The retreat of General Watts across the ravaged country, his attempt to hold the long front of the Somme, his successive short retreats, his continual stands, and his eventual success, will always remain one of the most remarkable incidents in the war. This officer, who at the beginning of hostilities was a "dug-out," hardly rescued from a premature ending of his military career, showed in the highest degree those qualities of never despairing, and of rapidly adapting means to an end, which mark the competent soldier. He began with two units under his control, and he ended with fifteen, but no general ever had to handle more weary troops, or had more need of a clear head and a high heart. The strain upon him had been extraordinary—though indeed that is true of every corps and divisional commander in the line. As to the special features of this operation, it may be said to be remarkable for the improvisations of troops, for the continual use of entrenching battalions as combatants, for the work of the dismounted cavalry, for the self-sacrifice and energy of the motor batteries, and very specially for the degree of mobility attained by the heavy artillery and the rapidity with which it came into action in successive positions. Military critics will draw many deeper lessons from these operations, but these at least are sufficiently obvious to catch the eye of the least experienced student.

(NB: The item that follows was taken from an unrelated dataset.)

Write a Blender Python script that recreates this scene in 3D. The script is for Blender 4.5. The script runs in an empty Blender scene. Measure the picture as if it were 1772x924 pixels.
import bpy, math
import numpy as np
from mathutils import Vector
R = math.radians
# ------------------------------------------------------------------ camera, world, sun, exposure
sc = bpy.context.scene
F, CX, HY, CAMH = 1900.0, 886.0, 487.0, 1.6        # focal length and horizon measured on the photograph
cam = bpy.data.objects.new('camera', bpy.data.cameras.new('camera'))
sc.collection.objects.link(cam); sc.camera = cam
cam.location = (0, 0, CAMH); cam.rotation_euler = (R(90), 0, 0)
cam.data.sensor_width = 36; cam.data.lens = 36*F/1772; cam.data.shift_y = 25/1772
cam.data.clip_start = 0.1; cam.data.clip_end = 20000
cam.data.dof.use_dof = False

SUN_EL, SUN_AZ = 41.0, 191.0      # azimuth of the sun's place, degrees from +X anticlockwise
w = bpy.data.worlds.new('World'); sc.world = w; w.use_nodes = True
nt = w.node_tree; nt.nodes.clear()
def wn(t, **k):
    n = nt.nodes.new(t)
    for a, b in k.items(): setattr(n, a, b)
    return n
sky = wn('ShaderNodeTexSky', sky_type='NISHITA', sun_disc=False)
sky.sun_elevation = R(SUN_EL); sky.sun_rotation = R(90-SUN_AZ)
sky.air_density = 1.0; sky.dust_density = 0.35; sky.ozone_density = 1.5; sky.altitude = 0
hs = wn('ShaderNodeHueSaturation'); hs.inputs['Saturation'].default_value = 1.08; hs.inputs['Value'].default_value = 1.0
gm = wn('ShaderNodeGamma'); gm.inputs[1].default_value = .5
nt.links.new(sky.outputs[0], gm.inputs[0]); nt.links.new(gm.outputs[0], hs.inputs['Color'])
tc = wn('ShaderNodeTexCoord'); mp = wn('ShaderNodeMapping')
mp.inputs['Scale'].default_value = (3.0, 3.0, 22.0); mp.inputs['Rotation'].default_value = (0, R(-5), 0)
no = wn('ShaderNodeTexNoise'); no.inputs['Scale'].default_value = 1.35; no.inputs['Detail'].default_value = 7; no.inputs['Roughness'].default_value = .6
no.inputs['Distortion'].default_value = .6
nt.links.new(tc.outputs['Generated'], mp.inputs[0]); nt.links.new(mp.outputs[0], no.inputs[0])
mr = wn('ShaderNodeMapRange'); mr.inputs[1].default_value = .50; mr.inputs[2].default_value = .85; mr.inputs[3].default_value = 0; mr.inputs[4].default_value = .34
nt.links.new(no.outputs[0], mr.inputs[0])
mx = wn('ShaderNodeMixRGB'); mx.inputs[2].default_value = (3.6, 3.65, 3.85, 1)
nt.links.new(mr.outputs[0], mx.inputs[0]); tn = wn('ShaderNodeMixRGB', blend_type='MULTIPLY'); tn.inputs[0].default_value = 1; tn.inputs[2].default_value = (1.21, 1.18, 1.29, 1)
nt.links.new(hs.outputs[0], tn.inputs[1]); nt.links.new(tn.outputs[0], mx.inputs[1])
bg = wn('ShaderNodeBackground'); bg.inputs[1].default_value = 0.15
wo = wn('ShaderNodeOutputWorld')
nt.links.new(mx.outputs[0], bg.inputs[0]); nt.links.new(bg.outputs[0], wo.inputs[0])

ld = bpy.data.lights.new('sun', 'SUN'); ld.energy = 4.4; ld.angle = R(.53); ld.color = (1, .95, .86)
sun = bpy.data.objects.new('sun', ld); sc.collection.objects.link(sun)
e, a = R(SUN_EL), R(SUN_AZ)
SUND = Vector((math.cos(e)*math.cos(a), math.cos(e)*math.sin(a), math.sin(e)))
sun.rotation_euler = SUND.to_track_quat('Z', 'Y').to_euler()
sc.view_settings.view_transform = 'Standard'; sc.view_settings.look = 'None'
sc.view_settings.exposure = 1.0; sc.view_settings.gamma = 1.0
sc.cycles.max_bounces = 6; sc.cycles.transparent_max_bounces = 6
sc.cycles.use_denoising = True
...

The total losses of the Nineteenth Corps during this fourteen days of battle came to from 35,000 to 40,000, killed, wounded, and missing. The losses in guns were 41 heavy pieces and 73 field-guns, twelve of which were anti-tank guns in the forward line. The pressure sustained by some of the divisions would be incredible if the facts were not fully authenticated. Thus the Eighth English Division was attacked from first to last by eighteen different German divisions, including three of the Guards. Prisoners were taken from each so that their identity could not be disputed. Yet this same Eighth Division was engaged within three weeks in the victorious advance at Villers-Bretonneux. The German oracle Clausewitz has said that a retreating army should go back not like a hunted deer but like a wounded lion. His commentators would hardly find a better example than the British armies in the second battle of the Somme.